**TO DO**
Set the lines down again exactly, first line through the line that contains "sc = bpy.context.scene", with no pictures.

**GIVEN MATERIAL**

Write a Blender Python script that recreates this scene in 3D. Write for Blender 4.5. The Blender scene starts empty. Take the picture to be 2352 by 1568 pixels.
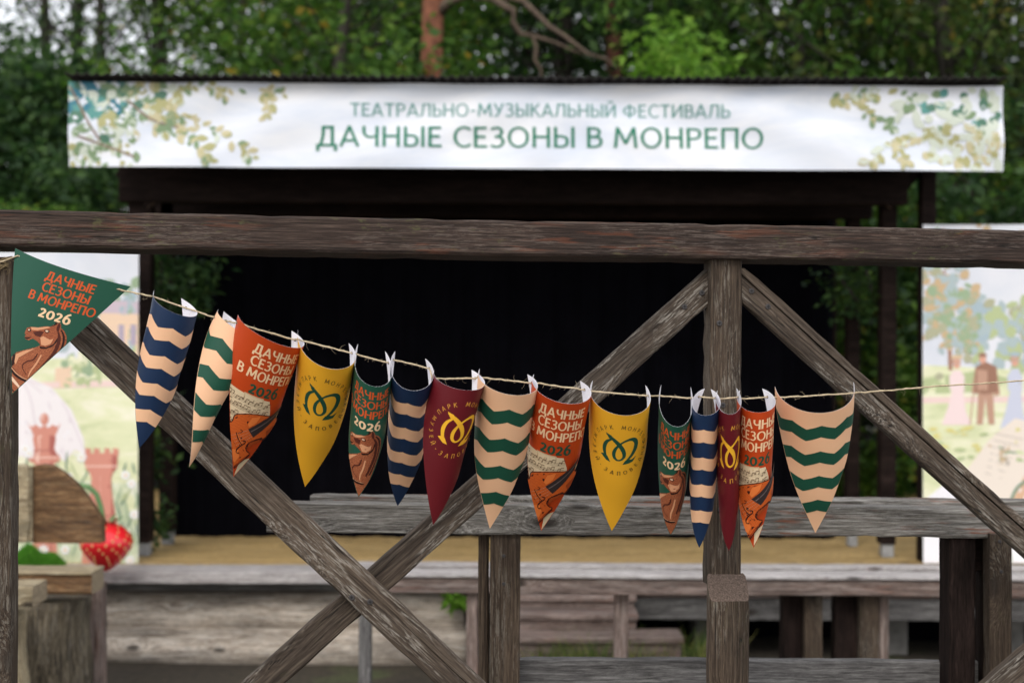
import bpy, bmesh, math, random
import numpy as np
from mathutils import Vector, Matrix
from mathutils.geometry import tessellate_polygon
R = math.radians
rnd = random.Random(11)
C = bpy.context.scene.collection
sc = bpy.context.scene

# ------------------------------------------------------------------ camera, sky, sun, exposure
EYE = 2.0
ROLL = R(0.24)
cam = bpy.data.cameras.new('camera')
camo = bpy.data.objects.new('camera', cam); C.objects.link(camo)
cam.lens = 50; cam.sensor_width = 36; cam.clip_start = 0.05; cam.clip_end = 800
camo.matrix_world = Matrix(((math.cos(ROLL), -math.sin(ROLL), 0, 0), (0, 0, -1, 0), (math.sin(ROLL), math.cos(ROLL), 0, EYE), (0, 0, 0, 1)))
cam.dof.use_dof = True; cam.dof.focus_distance = 4.05; cam.dof.aperture_fstop = 2.1
sc.camera = camo
SUN_EL, SUN_AZ = 40, 195        # azimuth clockwise from +Y, so the sun stands behind the viewer
world = bpy.data.worlds.new('World'); sc.world = world; world.use_nodes = True
wn = world.node_tree; bgn = wn.nodes['Background']
sky = wn.nodes.new('ShaderNodeTexSky'); sky.sky_type = 'NISHITA'; sky.sun_disc = False
sky.sun_elevation = R(SUN_EL); sky.sun_rotation = R(SUN_AZ); sky.air_density = 1.0; sky.dust_density = 3.0; sky.ozone_density = 1.0
cloud = wn.nodes.new('ShaderNodeMix'); cloud.data_type = 'RGBA'; cloud.inputs[0].default_value = .8      # overcast: a veil of even grey cloud over the sky
wn.links.new(sky.outputs[0], cloud.inputs[6]); cloud.inputs[7].default_value = (6.5, 6.5, 6.65, 1); wn.links.new(cloud.outputs[2], bgn.inputs[0]); bgn.inputs[1].default_value = 0.12
sl = bpy.data.lights.new('sun', 'SUN'); sl.energy = 0.55; sl.angle = R(26); sl.color = (1, .96, .9)
so = bpy.data.objects.new('sun', sl); C.objects.link(so)
az = R(SUN_AZ); sdir = Vector((math.sin(az) * math.cos(R(SUN_EL)), math.cos(az) * math.cos(R(SUN_EL)), math.sin(R(SUN_EL))))
so.rotation_euler = sdir.to_track_quat('Z', 'Y').to_euler(); so.location = (0, -10, 12)
sc.view_settings.view_transform = 'Standard'; sc.view_settings.look = 'None'
sc.view_settings.exposure = 0.9; sc.view_settings.gamma = 1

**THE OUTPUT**
Write a Blender Python script that recreates this scene in 3D. Write for Blender 4.5. The Blender scene starts empty. Take the picture to be 2352 by 1568 pixels.
import bpy, bmesh, math, random
import numpy as np
from mathutils import Vector, Matrix
from mathutils.geometry import tessellate_polygon
R = math.radians
rnd = random.Random(11)
C = bpy.context.scene.collection
sc = bpy.context.scene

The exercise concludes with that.